Primary and secondary school in Ostfildern

The school is part of a new city district, which had been developed on the grounds of an old barracks area. The two-stage development comprises secondary and primary schools as well as a triple gymnasium with the necessary outdoor spaces.

The school is part of the conversion of a barracks site in Ostfildern, near Stuttgart. The grounds were owned by the American forces into the 1990s and hence not accessible to the public. An urban design competition underpinned the transformation into a new city district. The winning design came from the architects Janson + Wolfrum. It envisages a symbiosis of one part of the existing structures, the access to them and the overlay of new building sites, streets and squares. The school forms the city boundary to the northeast and was the subject of a competition of its own. The programme for the two-stage development comprises secondary and primary schools as well as a triple gymnasium with the necessary outdoor spaces.

In our design the sports hall has a slightly curved wall and urbanistically completes the first construction phase. It is at the lower level of the site, which slopes down one floor level to the south. Its roof surface accommodates games areas. Skylights made of glass blocks configure the roof structure. The ventilation flues were treated as a sculptural element and constructed of masonry like the building’s façades.
The school building proper develops linearly along the west side, following the old layout of the streets. In between, the schoolyard has space for people to circulate freely. Landscaped steps with planting offer a view of the surrounding area and connect the upper part of the schoolyard with the city promenade running perpendicular in front of the site.
The spatial concept of the school building corresponds to the basic urban planning concept of the rectangular street pattern. The neighbouring residential buildings provided the scale for the two following phases of construction.
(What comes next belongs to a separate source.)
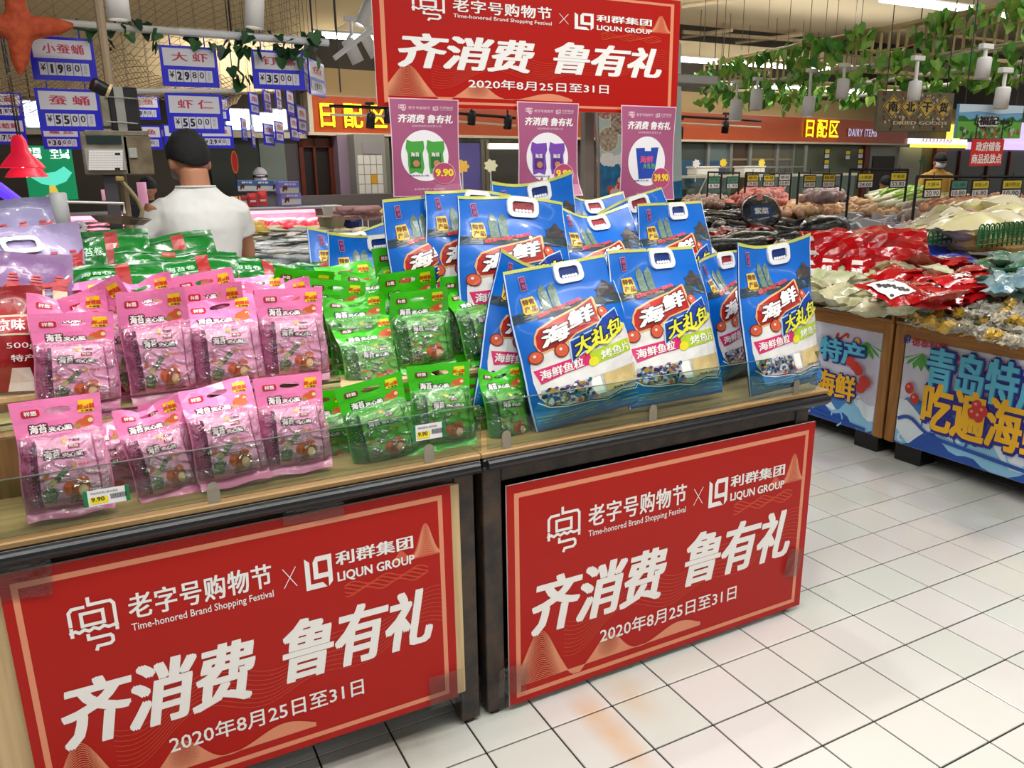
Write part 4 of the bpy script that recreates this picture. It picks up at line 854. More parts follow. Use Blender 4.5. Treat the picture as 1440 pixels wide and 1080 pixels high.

The streets running east to west lead directly to the entrances. The southern building conforms to the site and has three storeys at its southern end and two towards the north. The second phase of construction – for the primary school – follows the same ground plan schema and is connected to the secondary school by a bridge.
The building’s exterior consists of Hoffmann kiln bricks, whose relatively coarse surface and changing colours combine with the rough masonry joints to convey the impression of something constructed imprecisely, something long-established and yet new all the same. With that, we were questioning whether a new building must absolutely appear novel and avoiding the expectation that architecture has to set a sign of the times in the way it looks. In this location it was anyway a matter of lending a demeanour bespeaking continuity to what is still a young city, which is something that can come off really well with materials that become more attractive with age.